Tingkatkan Peran BPKH, Mantan Ketua MK Nilai UU Pengelolaan Keuangan Haji Perlu Direvisi
Mantan Ketua Mahkamah Konstitusi, Hamdan Zoelva menilai perlunya revisi undang-undang (UU) Nomor 34 tahun 2014 tentang pengelolaan keuangan haji.
Penulis: Fahdi Fahlevi
Editor: Wahyu Aji
Laporan wartawan Tribunnews.com, Fahdi Fahlevi
TRIBUNNEWS.COM, JAKARTA - Mantan Ketua Mahkamah Konstitusi, Hamdan Zoelva menilai perlunya revisi undang-undang (UU) Nomor 34 tahun 2014 tentang pengelolaan keuangan haji.
Hal ini guna memberikan gambaran tugas dan fungsi Badan Pengelolaan Keuangan Haji (BPKH) yang kerap kali disalahartikan oleh umat Islam di Indonesia.
Dia pun mencontohkan banyak masyarakat yang belum mengenal istilah Biaya Perjalanan Ibadah Haji (Bipih) dan Biaya Penyelenggaraan Ibadah Haji (BPIH) dalam biaya haji.
Sehingga masyarakat tidak mengetahui secara utuh tugas dan tanggung jawab BPKH dalam pengelolaan dana haji di Indonesia.
"Sangat penting karena ada banyak masalah mengenai tugas dan fungsi BPKH ini yang harus diperbaiki sehubungan dengan perubahan peraturan UU yang ada khususnya UU haji dan juga dalam rangka peningkatan fungsi dan peran BPKH dalam meningkatkan nilai manfaat dari pengelolaan dana haji," kata Hamdan.
Hal tersebut diungkapkan oleh Hamdan dalam acara Seminar Nasional: Aspek Hukum Kelembagaan Pengelolaan Keuangan Haji di Univesitas Syiah Kuala, Aceh.
Lebih lanjut, dia melihat ada dua paradigma yang harus diubah dalam UU Nomor 34 tahun 2014 tentang pengelolaan keuangan haji.

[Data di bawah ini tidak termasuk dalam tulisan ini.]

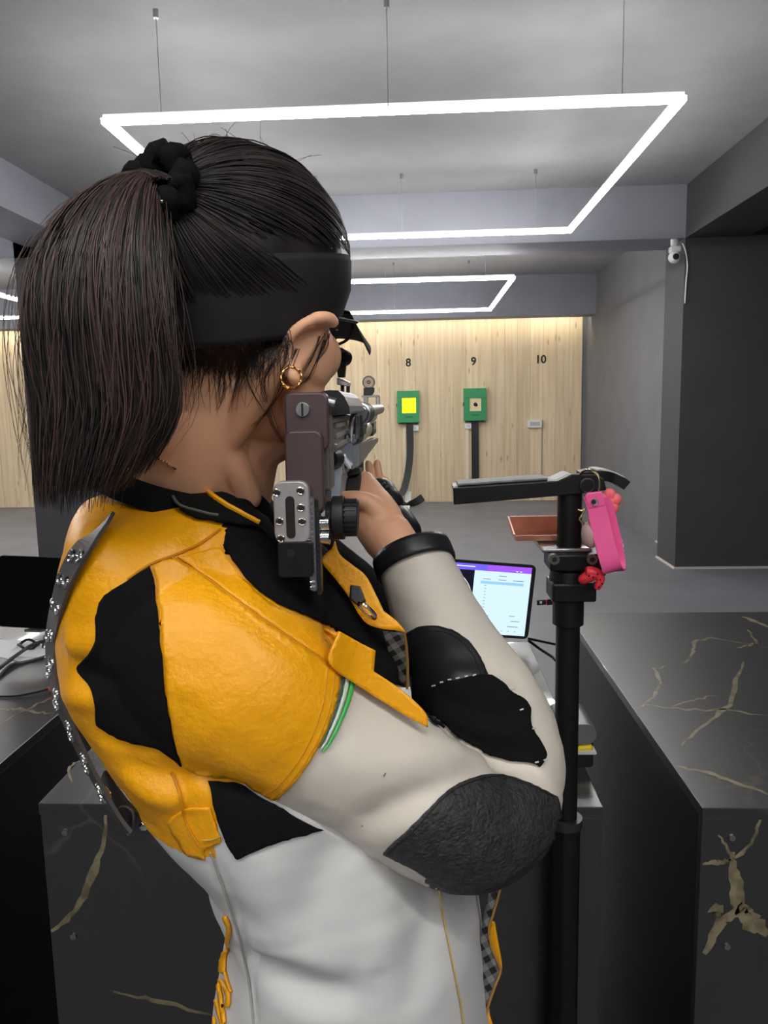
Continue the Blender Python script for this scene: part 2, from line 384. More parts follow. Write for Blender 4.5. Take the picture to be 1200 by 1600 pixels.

Pertama terkait UU ini seolah-olah mendesain BPKH sebagai lembaga independen yang hanya mengelola dana haji untuk meningkatkan nilai manfaat dari hasil kelolaan keuangan haji.
Sehingga seperti tidak ada hubungan nya dengan lembaga lain termasuk Kemenag, padahal kedua lembaga tersebut saling berkolaborasi dalam rangka mensukseskan penyelenggaraan ibadah haji di Indonesia.
"Ketika Kemenag membutuhkan dana haji maka seakan-akan BPKH sebagai kasir haji. Saya kira pandangan ini harus diubah, BPKH harus dilibatkan dalam seluruh proses ekosistem haji termasuk penetapan biaya penyelenggaraan ibadah haji (BPIH)," ujarnya.
Kedua, cara pandang membentuk UU terhadap BPKH dimana UU dibuat aturannya yang begitu sangat rigid.
Dia menilai hal ini sebagai bentuk ketakutan pemerintah agar tidak terjadi penyalahgunaan tata kelola keuangan haji.
Baca juga: BPKH Pastikan Dana Haji Digunakan untuk Kepentingan Jemaah
"Saya kira kekhawatiran itu perlu, tapi membuat sangat rigid itu akan menyulitkan BPKH. Ada mekanisme lain yang tidak harus serigid itu dalam rangka menghindari salah kelola. Dua hal ini menjadi konsen dalam perbaikan per UU mengenai keuangan haji," pungkas Hamdan.